'''

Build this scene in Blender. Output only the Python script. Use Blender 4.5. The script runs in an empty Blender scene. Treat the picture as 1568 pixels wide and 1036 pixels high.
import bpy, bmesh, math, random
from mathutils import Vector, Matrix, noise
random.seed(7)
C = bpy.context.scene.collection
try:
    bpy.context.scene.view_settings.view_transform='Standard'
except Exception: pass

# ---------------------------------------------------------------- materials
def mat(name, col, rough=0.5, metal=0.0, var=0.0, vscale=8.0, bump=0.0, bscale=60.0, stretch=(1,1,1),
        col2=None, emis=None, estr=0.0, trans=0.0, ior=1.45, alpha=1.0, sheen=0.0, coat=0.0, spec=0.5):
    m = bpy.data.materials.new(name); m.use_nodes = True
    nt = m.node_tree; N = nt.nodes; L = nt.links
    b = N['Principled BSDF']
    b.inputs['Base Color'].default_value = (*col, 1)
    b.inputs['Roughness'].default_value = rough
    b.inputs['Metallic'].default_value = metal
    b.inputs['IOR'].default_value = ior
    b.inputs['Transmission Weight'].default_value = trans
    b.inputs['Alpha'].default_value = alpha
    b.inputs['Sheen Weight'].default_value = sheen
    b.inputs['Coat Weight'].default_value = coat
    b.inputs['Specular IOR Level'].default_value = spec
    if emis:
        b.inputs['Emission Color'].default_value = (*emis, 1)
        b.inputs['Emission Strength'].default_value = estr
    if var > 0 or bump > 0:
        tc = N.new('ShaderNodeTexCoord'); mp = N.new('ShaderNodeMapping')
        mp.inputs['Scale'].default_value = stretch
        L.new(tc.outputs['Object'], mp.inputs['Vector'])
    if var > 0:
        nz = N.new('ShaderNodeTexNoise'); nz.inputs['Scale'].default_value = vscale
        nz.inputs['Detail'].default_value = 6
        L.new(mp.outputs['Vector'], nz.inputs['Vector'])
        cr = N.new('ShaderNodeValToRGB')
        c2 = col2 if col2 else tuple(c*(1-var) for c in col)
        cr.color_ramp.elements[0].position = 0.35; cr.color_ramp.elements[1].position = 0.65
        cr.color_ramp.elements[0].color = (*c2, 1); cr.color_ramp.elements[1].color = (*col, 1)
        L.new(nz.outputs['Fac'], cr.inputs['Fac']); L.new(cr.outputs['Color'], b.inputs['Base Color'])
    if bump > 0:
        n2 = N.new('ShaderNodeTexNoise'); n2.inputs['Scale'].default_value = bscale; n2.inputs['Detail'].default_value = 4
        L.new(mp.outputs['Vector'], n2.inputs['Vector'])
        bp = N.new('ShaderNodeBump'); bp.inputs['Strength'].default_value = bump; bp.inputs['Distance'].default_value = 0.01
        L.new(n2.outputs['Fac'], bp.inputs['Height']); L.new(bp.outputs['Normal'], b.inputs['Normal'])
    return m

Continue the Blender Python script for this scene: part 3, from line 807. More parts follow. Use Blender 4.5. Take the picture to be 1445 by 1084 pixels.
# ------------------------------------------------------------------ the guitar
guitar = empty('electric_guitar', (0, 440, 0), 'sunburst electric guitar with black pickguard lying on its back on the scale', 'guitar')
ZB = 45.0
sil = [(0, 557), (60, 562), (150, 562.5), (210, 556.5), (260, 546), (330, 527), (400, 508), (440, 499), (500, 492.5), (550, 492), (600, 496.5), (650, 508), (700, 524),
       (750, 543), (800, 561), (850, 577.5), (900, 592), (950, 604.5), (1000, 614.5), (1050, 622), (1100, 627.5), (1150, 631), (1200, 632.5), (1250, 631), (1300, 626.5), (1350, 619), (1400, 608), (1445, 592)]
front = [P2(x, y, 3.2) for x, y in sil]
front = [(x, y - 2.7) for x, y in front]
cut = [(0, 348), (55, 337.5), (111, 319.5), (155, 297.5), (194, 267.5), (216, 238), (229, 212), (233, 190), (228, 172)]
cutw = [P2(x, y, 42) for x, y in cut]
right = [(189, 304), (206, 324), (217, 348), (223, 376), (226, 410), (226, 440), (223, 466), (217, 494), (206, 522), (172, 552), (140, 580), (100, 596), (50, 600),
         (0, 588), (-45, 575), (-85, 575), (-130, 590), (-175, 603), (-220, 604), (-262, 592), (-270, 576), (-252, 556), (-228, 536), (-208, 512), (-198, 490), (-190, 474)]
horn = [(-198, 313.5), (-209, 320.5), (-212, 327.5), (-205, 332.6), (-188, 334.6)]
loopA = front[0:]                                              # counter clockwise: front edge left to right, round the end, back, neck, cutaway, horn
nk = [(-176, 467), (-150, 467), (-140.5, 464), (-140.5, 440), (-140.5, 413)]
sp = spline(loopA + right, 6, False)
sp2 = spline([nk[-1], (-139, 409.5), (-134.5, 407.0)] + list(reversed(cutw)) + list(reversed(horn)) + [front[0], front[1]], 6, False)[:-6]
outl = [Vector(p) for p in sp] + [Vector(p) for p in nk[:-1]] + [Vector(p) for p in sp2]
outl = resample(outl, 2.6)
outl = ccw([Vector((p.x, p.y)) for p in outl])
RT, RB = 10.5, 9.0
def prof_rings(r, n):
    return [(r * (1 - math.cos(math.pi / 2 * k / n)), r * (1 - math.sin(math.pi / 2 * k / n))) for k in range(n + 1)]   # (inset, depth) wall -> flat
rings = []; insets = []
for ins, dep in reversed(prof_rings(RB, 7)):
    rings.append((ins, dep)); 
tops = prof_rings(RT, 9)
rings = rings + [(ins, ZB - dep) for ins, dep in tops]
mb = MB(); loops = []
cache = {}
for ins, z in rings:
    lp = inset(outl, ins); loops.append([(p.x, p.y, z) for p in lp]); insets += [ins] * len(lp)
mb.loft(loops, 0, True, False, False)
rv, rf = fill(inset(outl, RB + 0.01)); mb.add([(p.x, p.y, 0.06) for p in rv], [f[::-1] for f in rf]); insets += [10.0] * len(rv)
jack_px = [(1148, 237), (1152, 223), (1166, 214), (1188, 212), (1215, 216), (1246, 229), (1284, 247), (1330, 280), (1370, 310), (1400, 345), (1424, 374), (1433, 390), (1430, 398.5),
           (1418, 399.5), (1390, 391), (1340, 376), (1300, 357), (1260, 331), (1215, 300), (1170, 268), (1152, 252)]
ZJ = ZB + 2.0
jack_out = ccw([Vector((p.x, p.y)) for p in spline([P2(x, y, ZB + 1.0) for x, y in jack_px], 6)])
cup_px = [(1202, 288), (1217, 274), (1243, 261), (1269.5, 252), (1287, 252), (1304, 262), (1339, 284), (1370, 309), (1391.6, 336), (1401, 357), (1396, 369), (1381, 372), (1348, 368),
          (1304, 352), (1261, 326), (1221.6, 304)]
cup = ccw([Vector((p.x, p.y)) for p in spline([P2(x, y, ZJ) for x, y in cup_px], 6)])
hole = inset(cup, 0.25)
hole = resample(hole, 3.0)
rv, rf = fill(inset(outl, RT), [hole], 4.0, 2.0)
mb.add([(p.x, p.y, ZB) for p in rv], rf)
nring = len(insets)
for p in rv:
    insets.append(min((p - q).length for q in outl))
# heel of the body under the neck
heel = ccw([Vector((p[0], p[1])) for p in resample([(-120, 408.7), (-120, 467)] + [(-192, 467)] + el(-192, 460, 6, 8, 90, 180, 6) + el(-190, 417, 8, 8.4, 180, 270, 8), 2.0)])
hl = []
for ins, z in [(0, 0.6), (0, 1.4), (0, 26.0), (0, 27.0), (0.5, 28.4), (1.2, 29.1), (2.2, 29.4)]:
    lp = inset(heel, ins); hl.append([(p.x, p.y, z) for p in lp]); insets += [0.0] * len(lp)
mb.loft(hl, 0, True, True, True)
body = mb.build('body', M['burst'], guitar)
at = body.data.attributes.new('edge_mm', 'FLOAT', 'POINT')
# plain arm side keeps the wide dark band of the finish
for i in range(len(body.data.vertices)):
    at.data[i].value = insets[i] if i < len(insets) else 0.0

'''

_WHAT YOU WILL DO:_ Please copy only these lines, exactly: the first line of the records through the line containing "except Exception: pass", ends included.

_FINAL ANSWER:_
Build this scene in Blender. Output only the Python script. Use Blender 4.5. The script runs in an empty Blender scene. Treat the picture as 1568 pixels wide and 1036 pixels high.
import bpy, bmesh, math, random
from mathutils import Vector, Matrix, noise
random.seed(7)
C = bpy.context.scene.collection
try:
    bpy.context.scene.view_settings.view_transform='Standard'
except Exception: pass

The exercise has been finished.